Les rédacteurs de périodiques réservèrent aux écrits de l’abbé de Saint-Pierre un accueil dans l’ensemble plutôt bienveillant[40]. Cependant le Projet de paix valut à son auteur une tenace réputation d’utopiste qui contribua à rejeter comme impraticable l’ensemble de ses projets, réputation consolidée par les sarcasmes de Voltaire[41]. Pourtant certains mémoires de l’abbé étaient devenus une référence dans des domaines spécialisés (la politique routière) ou inspiraient la politique monarchique sur la mendicité (déclaration de 1724) et sur la fiscalité (réforme de Philibert Orry en 1733). Un style démonstratif rejetant l’éloquence, le systématisme de sa pensée, une tendance au ressassement, une orthographe réformée heurtant les habitudes des lecteurs ne pouvaient que rebuter un public mondain à qui il ne cherchait pas à plaire.

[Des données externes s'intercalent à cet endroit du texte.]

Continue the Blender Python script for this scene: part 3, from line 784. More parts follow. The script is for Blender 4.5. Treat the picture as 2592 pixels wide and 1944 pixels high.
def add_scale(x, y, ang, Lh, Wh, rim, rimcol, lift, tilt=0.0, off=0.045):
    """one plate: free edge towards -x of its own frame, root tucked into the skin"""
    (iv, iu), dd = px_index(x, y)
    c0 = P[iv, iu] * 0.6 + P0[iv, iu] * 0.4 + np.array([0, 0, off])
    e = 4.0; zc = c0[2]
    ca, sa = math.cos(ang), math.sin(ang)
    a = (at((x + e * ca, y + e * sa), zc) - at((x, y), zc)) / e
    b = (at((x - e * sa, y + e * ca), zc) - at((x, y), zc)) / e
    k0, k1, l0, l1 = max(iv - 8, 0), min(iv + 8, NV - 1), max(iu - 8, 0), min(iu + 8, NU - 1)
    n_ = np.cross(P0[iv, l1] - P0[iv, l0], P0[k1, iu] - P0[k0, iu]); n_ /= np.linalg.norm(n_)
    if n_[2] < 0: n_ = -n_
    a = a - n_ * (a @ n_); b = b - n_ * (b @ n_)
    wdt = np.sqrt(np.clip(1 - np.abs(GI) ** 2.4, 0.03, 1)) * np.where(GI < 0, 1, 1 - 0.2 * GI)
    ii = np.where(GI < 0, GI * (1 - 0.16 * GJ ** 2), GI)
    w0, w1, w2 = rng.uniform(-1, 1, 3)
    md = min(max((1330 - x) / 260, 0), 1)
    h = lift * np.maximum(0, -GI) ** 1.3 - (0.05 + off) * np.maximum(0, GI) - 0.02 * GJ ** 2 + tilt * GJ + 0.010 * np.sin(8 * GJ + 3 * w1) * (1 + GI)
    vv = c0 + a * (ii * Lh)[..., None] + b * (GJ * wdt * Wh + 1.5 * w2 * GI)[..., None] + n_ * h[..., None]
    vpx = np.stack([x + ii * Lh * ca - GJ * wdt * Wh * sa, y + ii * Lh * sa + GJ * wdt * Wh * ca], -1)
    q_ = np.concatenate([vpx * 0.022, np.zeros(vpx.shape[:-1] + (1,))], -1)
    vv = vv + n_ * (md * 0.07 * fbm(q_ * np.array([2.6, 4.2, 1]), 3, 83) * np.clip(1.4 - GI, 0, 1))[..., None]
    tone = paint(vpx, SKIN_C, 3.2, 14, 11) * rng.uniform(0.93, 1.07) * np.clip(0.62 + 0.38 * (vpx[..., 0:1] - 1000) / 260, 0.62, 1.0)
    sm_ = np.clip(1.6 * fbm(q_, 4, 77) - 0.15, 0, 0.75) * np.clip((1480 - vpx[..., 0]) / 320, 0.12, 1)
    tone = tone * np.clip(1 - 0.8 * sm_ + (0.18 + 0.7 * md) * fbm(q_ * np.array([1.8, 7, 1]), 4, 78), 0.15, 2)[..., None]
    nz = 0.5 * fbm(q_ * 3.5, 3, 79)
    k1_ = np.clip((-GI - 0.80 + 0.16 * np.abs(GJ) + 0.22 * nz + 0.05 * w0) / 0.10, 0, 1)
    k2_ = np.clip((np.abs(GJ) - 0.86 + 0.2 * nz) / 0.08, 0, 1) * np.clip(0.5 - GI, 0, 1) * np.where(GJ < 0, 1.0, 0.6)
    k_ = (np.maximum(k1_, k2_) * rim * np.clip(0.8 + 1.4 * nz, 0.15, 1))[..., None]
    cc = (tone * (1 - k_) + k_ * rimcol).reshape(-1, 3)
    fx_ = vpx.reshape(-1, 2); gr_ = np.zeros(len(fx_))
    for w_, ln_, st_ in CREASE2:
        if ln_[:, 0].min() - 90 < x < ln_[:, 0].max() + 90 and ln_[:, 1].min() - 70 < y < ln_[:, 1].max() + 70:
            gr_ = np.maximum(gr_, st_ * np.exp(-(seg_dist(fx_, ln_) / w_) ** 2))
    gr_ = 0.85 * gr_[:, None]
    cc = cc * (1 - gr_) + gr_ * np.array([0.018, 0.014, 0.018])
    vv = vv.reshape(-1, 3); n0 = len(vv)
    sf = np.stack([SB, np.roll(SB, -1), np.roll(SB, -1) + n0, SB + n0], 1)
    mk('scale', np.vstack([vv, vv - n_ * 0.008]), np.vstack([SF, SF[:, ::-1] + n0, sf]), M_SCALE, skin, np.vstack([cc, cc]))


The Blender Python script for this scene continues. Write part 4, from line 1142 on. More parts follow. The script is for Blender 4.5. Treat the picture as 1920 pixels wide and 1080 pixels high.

Avec l’essor de l’économie politique, de la physiocratie, du probabilisme, des idées jugées novatrices dans les premières décennies du XVIIIe siècle devinrent plus tard des lieux communs ou connurent une reformulation théorique [42]. Enfin la Révolution allait contribuer à faire oublier les tentatives d’aménagement de la monarchie reposant sur un pouvoir indivisible, comme celle de l'abbé de Saint-Pierre et de son ami d'Argenson, plus tard de Condorcet et de Le Mercier de La Rivière[43].